What you should do –
Please write out the lines of the data exactly, beginning with the first and ending with the line containing "COL = scene.collection"; leave the pictures behind.

Dataset section –
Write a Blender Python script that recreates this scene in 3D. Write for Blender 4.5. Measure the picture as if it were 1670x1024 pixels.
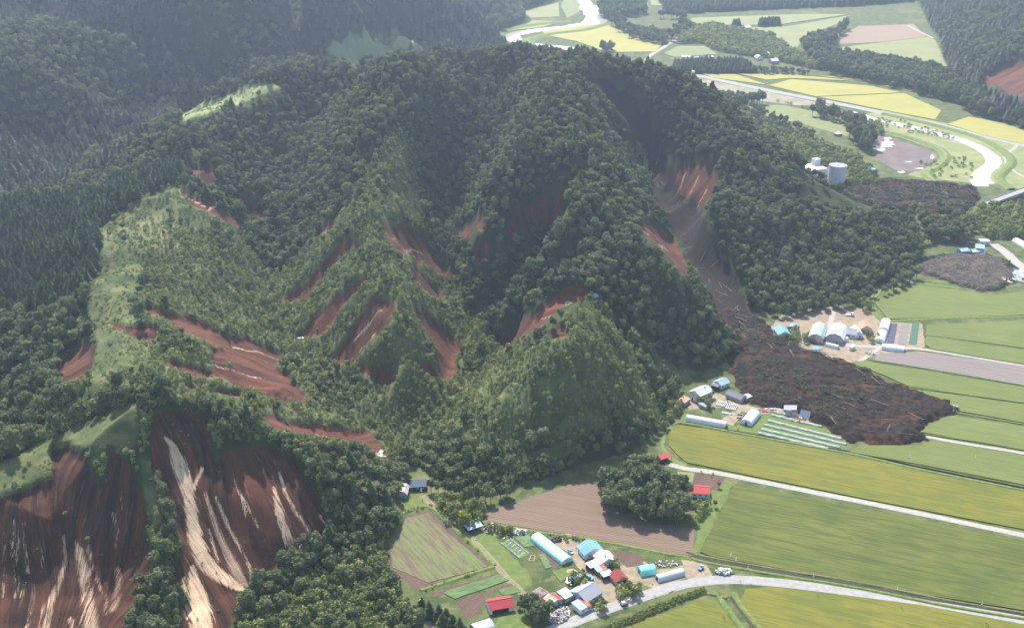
import bpy, math, random
import numpy as np
R = math.radians
for o in list(bpy.data.objects): bpy.data.objects.remove(o)
scene = bpy.context.scene
COL = scene.collection

# ------------------------------------------------------------------ camera
CAM_H, PITCH, FPX = 352.0, R(23.65), 1900.0
cam_data = bpy.data.cameras.new('camera')
cam = bpy.data.objects.new('camera', cam_data); COL.objects.link(cam)
cam.location = (0, 0, CAM_H)
cam.rotation_euler = (math.pi/2 - PITCH, 0, 0)
cam_data.sensor_width = 36.0
cam_data.lens = 36.0*FPX/1670.0
cam_data.clip_start = 1.0; cam_data.clip_end = 40000.0
scene.camera = cam

# ------------------------------------------------------------------ light
SUN_EL, SUN_AZ = R(50), R(-14)          # azimuth east (right) of the view direction
world = bpy.data.worlds.new('World'); scene.world = world; world.use_nodes = True
wn = world.node_tree.nodes; wl = world.node_tree.links
bg = wn['Background']
sky = wn.new('ShaderNodeTexSky'); sky.sky_type = 'NISHITA'; sky.sun_disc = False
sky.sun_elevation = SUN_EL; sky.sun_rotation = SUN_AZ
sky.altitude = 350; sky.air_density = 1.0; sky.dust_density = 2.0; sky.ozone_density = 1.0
wl.new(sky.outputs[0], bg.inputs[0]); bg.inputs[1].default_value = 0.15
sun_d = bpy.data.lights.new('sun', 'SUN'); sun = bpy.data.objects.new('sun', sun_d); COL.objects.link(sun)
sun_d.energy = 4.5; sun_d.angle = R(0.53); sun_d.color = (1.0, 0.95, 0.88)
sun.rotation_euler = (R(90)-SUN_EL, 0, -SUN_AZ+math.pi)
sun.rotation_euler = (-(R(90)-SUN_EL), 0, -SUN_AZ)
scene.view_settings.view_transform = 'Standard'; scene.view_settings.look = 'None'
scene.view_settings.exposure = 0.95; scene.view_settings.gamma = 1.0
scene.view_settings.use_curve_mapping = False
scene.cycles.volume_bounces = 1
scene.cycles.max_bounces = 6

# ------------------------------------------------------------------ pixel -> place
CP, SP_ = math.cos(PITCH), math.sin(PITCH)
def ray(px, py):
    a = (px-835.0)/FPX; v = (512.0-py)/FPX
    return np.array([a, CP+v*SP_, -SP_+v*CP])
def P(px, py, z=0.0):
    d = ray(px, py); t = (z-CAM_H)/d[2]
    return (d[0]*t, d[1]*t, z)

# ------------------------------------------------------------------ terrain height: ridges, valleys, feet
LINES = [
 # west ridge, from the lower left round to the summit
 [(-120,830,34),(0,765,45),(100,715,55),(200,662,66),(240,610,70),(215,560,69),(200,500,66),(185,440,64),(180,390,66),(210,345,70),(290,275,78),(300,240,84),(320,205,90),(380,160,98),(430,148,102),(520,122,105),(600,105,109),(700,98,112),(830,98,116),(900,97,121),(960,98,127)],
 # its west side
 [(0,690,32),(60,620,38),(100,590,48),(60,500,45),(0,500,38)],
 [(0,400,45),(80,380,55)],
 [(-120,360,40),(0,352,48),(100,328,52),(200,292,64)],
 [(-150,350,10),(0,338,15),(145,283,18),(200,205,25),(260,160,35),(350,128,45)],
 [(0,290,28),(0,250,40),(0,200,55)],
 # far mountains
 [(-150,160,80),(0,140,90),(100,155,72),(190,192,44)],
 [(-100,220,44),(0,225,42),(100,245,26)],
 [(60,105,68),(180,132,47),(250,160,34)],
 [(-150,60,110),(60,45,118),(200,82,93),(300,122,60)],
 [(180,30,92),(250,45,78),(340,78,58),(370,108,46)],
 [(250,0,138),(400,42,98),(470,85,62)],
 [(500,20,78),(490,60,55),(480,95,48)],
 [(560,-15,100),(650,0,95),(740,22,68),(795,52,24)],
 [(540,85,50),(600,75,50),(680,78,30),(560,50,64),(640,60,56)],
 [(100,-20,135),(300,-30,160),(450,-40,150),(650,-40,130)],
 # spur 1 with the fan of scars
 [(700,98,112),(720,135,103),(690,180,95),(650,240,84),(612,300,74),(605,350,70),(625,400,62),(648,450,54),(655,500,46),(650,550,38),(650,590,30)],
 [(640,640,12),(600,650,13)],
 # valley 1
 [(650,770,3),(620,720,7),(560,640,14),(500,590,20),(458,540,26),(440,490,33),(430,440,41),(430,390,50),(440,340,58),(470,280,66),(500,220,75),(540,170,85)],
 # valley 2
 [(680,700,7),(720,650,10),(730,590,15),(745,540,21),(750,490,27),(735,440,34),(725,400,41),(720,350,50),(712,300,60),(740,240,70),(790,180,82),(830,140,94)],
 # spur 2
 [(880,112,116),(870,160,104),(850,220,94),(812,290,78),(790,340,66),(770,390,50)],
 [(790,450,36),(830,405,49),(850,372,57)],
 # spur 3 to the dome
 [(960,98,127),(935,180,105),(940,240,93),(960,290,82),(990,340,74),(1010,388,66),(1060,432,54),(1110,482,38),(1150,530,20),(1172,580,4)],
 [(940,310,76),(905,382,64),(862,432,49),(822,482,33),(790,520,24)],
 [(765,570,17),(800,540,20),(840,510,26),(880,475,35),(905,450,41),(935,430,49)],
 [(985,402,62),(950,432,56),(900,472,46),(850,508,35),(805,548,21)],
 [(790,600,13),(830,572,19),(880,545,29),(920,512,40)],
 # front hill
 [(965,480,50),(962,520,52),(937,558,52),(900,582,46),(840,622,31),(780,662,18),(740,692,8)],
 [(937,558,52),(1000,590,37),(1050,640,17),(1085,662,1)],
 [(937,558,52),(905,650,31),(885,700,19),(880,750,8),(850,792,0)],
 [(1000,530,34),(1050,580,18),(1110,622,2)],
 # gully of the great slide
 [(1002,150,99),(1030,200,82),(1060,260,62),(1085,330,45),(1110,390,31),(1150,450,18),(1190,510,7),(1212,545,1)],
 # east ridge
 [(960,98,127),(1000,104,119),(1040,127,112),(1090,167,98),(1140,217,80),(1190,267,66),(1240,300,52),(1300,336,35),(1380,366,22),(1440,384,13),(1500,396,3)],
 [(1160,335,52),(1210,420,26),(1300,410,22)],
 # lower left faces and the green spur between
 [(225,690,66),(240,760,50),(255,830,36),(270,900,24),(280,980,10),(285,1060,0)],
 [(120,800,40),(100,900,20),(100,1000,3)],[(30,870,30),(0,1000,4)],[(180,800,42),(200,900,20),(200,1000,4)],
 [(295,720,56),(330,800,36),(360,880,21),(400,950,8),(330,1020,2)],
 [(450,800,31),(500,860,16),(400,800,35)],
 [(240,640,68),(290,655,68),(350,667,62),(420,692,52),(500,722,40),(560,762,28),(620,805,14),(640,850,3)],
 [(350,560,48),(450,620,30),(560,700,15)],[(400,645,42),(330,630,56)],
 [(320,480,50),(360,420,55),(350,335,66)],
 # feet (ground level)
 [(560,900,3),(480,950,1),(400,1030,0)],
 [(640,850,2),(650,800,2),(690,800,0),(760,812,0),(800,815,0),(850,800,0),(950,762,0),(1040,738,0),(1080,700,0),(1100,650,0),(1130,615,0),(1185,600,0),(1205,575,0),(1250,517,0),(1300,506,0),(1380,492,0),(1430,475,0),(1490,450,0),(1512,420,0),(1510,395,0)],
 [(1480,352,0),(1400,330,0),(1300,300,0),(1200,230,0),(1190,177,0)],
 # mountains at the upper right
 [(1720,230,0),(1600,190,0),(1556,142,0),(1535,90,0),(1512,40,0),(1490,0,0)],
 [(1640,142,20),(1670,100,38),(1600,62,32),(1670,40,52),(1590,15,36)],[(1720,150,40),(1780,100,60),(1780,0,90),(1660,0,66)],
 [(800,75,0),(770,55,10)],[(820,90,0),(800,98,0)],
]
WPTS = [(-172,1370,40),(-60,1360,25),(40,1320,20),(-300,1400,50),(60,1420,0),(150,1430,0),(0,1480,0),(-100,1520,0),(-170,1600,0),
        (-420,1380,45),(-700,1500,130),(-700,1900,180),(-300,2000,170),(-300,2600,200),(-100,2400,60),(-1200,1500,150),(-1200,2600,220),
        (-600,900,40),(-600,600,40),(-450,500,30),(-420,400,0),(-300,360,-4),(-160,380,-3),(1100,1500,90),(1100,2200,140),(1300,3000,160),(900,3000,120)]
FLATS = [(700,900),(760,860),(850,900),(950,850),(1000,960),(1100,780),(1100,900),(1200,700),(1300,620),(1400,560),(1350,520),(1400,700),(1600,800),(1600,950),
         (1400,1000),(1200,1000),(900,1010),(700,1010),(1600,600),(1600,470),(1560,400),(1640,380),(1660,300),(1600,330),(1450,290),(1350,260),(1300,220),(1500,200),
         (1400,150),(1250,160),(1200,120),(1100,110),(1100,60),(950,40),(850,50),(870,20),(1000,10),(1200,60),(1300,30),(1450,60),(1400,100),(1450,0),(1000,-60),(1200,-60),(850,-40),(1400,-60),(640,980),(560,1000)]

def densify(line, step):
    out = []
    for a, b in zip(line[:-1], line[1:]):
        a = np.array(a, float); b = np.array(b, float)
        n = max(1, int(np.linalg.norm((b-a)[:2])/step))
        for i in range(n): out.append(a+(b-a)*i/n)
    out.append(np.array(line[-1], float))
    return out
ctrl = []
VALLEYS = {(650,770,3), (680,700,7), (765,570,17), (790,600,13), (1002,150,99)}
SPURS = {(700,98,112), (880,112,116), (960,98,127), (985,402,62), (940,310,76), (965,480,50), (937,558,52)}
for L in LINES:
    if L[0] in VALLEYS or L[0] == (650,770,3): L = [(a, b, c*(.58+.42*min(1, max(0, c-50)/40))) for a, b, c in L]
    elif L[0] in SPURS and L[1] != (1000,104,119): L = [(a, b, c*(1+.17*min(1, max(0, 112-c)/20)*min(1, c/30))) for a, b, c in L]
    W = [P(*p) for p in L]
    ctrl += densify(W, 14.0)
ctrl += [np.array(w, float) for w in WPTS]
ctrl += [np.array(P(x, y, 0)) + np.array([0, 0, -5.0]) for x, y in FLATS]
C = np.array(ctrl)
keep = []; cell = {}
for i, c in enumerate(C):                      # drop near-duplicates
    k = (int(c[0]//6), int(c[1]//6))
    if k in cell: continue
    cell[k] = 1; keep.append(i)
C = C[keep]
def kern(d2): return np.sqrt(d2+25.0)
D2 = (C[:,None,0]-C[None,:,0])**2+(C[:,None,1]-C[None,:,1])**2
n = len(C)
A = np.zeros((n+1, n+1)); A[:n,:n] = -kern(D2)+np.eye(n)*(-3.0)*0+np.eye(n)*(-1.0)*0
A[:n,:n] += np.eye(n)*.5                      # light smoothing
A[:n,n] = 1; A[n,:n] = 1
SOL = np.linalg.solve(A, np.append(C[:,2], 0))
def rbf(x, y):
    x = np.asarray(x, float).ravel(); y = np.asarray(y, float).ravel()
    out = np.empty(len(x))
    for i in range(0, len(x), 20000):
        d2 = (x[i:i+20000,None]-C[None,:,0])**2+(y[i:i+20000,None]-C[None,:,1])**2
        out[i:i+20000] = -kern(d2)@SOL[:n]+SOL[n]
    return out

# value noise
rng = np.random.default_rng(7)
NT = rng.random((256, 256))
def vnoise(x, y):
    xi = np.floor(x).astype(int); yi = np.floor(y).astype(int)
    fx = x-xi; fy = y-yi; fx = fx*fx*(3-2*fx); fy = fy*fy*(3-2*fy)
    a = NT[xi&255, yi&255]; b = NT[(xi+1)&255, yi&255]; c = NT[xi&255, (yi+1)&255]; d = NT[(xi+1)&255, (yi+1)&255]
    return (a*(1-fx)+b*fx)*(1-fy)+(c*(1-fx)+d*fx)*fy
def fbm(x, y, o=4):
    s = 0; a = .5; t = 0
    for k in range(o):
        s = s+a*vnoise(x*2**k+17*k, y*2**k+31*k); t += a; a *= .5
    return s/t
def sstep(a, b, x):
    t = np.clip((x-a)/(b-a), 0, 1); return t*t*(3-2*t)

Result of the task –
Write a Blender Python script that recreates this scene in 3D. Write for Blender 4.5. Measure the picture as if it were 1670x1024 pixels.
import bpy, math, random
import numpy as np
R = math.radians
for o in list(bpy.data.objects): bpy.data.objects.remove(o)
scene = bpy.context.scene
COL = scene.collection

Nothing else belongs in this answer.